SET PROBLEM:
Give the data again exactly, from its opening line through the line in which "tree('low_plant', lab, 'plant', px, Y, el, (px, py" appears.

DATA PROVIDED:

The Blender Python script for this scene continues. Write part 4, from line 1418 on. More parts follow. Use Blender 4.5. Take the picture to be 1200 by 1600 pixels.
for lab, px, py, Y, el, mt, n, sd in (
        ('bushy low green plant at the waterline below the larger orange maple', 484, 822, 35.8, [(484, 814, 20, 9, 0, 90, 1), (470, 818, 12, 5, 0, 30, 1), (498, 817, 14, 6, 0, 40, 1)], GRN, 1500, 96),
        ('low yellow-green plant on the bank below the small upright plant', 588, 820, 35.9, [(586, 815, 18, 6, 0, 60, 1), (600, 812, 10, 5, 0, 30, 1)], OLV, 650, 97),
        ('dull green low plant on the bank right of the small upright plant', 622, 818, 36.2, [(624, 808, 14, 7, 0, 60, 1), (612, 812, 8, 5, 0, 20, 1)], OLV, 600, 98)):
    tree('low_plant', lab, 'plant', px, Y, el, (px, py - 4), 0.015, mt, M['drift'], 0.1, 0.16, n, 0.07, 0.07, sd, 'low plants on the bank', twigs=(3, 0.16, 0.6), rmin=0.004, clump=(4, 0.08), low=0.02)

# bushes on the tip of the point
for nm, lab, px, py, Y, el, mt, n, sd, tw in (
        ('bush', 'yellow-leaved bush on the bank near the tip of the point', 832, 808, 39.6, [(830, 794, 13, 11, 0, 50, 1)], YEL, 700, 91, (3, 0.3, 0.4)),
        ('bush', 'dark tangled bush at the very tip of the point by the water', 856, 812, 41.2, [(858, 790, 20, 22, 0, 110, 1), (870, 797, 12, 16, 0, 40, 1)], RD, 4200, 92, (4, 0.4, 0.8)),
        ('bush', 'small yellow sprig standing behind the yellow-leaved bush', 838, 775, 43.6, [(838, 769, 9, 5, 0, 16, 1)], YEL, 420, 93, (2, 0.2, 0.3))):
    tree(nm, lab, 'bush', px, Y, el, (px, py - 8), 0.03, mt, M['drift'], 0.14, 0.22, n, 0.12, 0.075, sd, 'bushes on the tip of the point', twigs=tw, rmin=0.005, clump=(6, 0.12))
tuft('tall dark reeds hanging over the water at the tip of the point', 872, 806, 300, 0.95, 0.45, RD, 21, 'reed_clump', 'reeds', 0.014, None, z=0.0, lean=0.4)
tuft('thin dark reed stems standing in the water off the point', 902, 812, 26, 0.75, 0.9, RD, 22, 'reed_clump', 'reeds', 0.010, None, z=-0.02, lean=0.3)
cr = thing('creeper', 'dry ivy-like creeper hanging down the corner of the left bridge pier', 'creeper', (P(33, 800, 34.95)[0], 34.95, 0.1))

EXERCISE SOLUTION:
The Blender Python script for this scene continues. Write part 4, from line 1418 on. More parts follow. Use Blender 4.5. Take the picture to be 1200 by 1600 pixels.
for lab, px, py, Y, el, mt, n, sd in (
        ('bushy low green plant at the waterline below the larger orange maple', 484, 822, 35.8, [(484, 814, 20, 9, 0, 90, 1), (470, 818, 12, 5, 0, 30, 1), (498, 817, 14, 6, 0, 40, 1)], GRN, 1500, 96),
        ('low yellow-green plant on the bank below the small upright plant', 588, 820, 35.9, [(586, 815, 18, 6, 0, 60, 1), (600, 812, 10, 5, 0, 30, 1)], OLV, 650, 97),
        ('dull green low plant on the bank right of the small upright plant', 622, 818, 36.2, [(624, 808, 14, 7, 0, 60, 1), (612, 812, 8, 5, 0, 20, 1)], OLV, 600, 98)):
    tree('low_plant', lab, 'plant', px, Y, el, (px, py - 4), 0.015, mt, M['drift'], 0.1, 0.16, n, 0.07, 0.07, sd, 'low plants on the bank', twigs=(3, 0.16, 0.6), rmin=0.004, clump=(4, 0.08), low=0.02)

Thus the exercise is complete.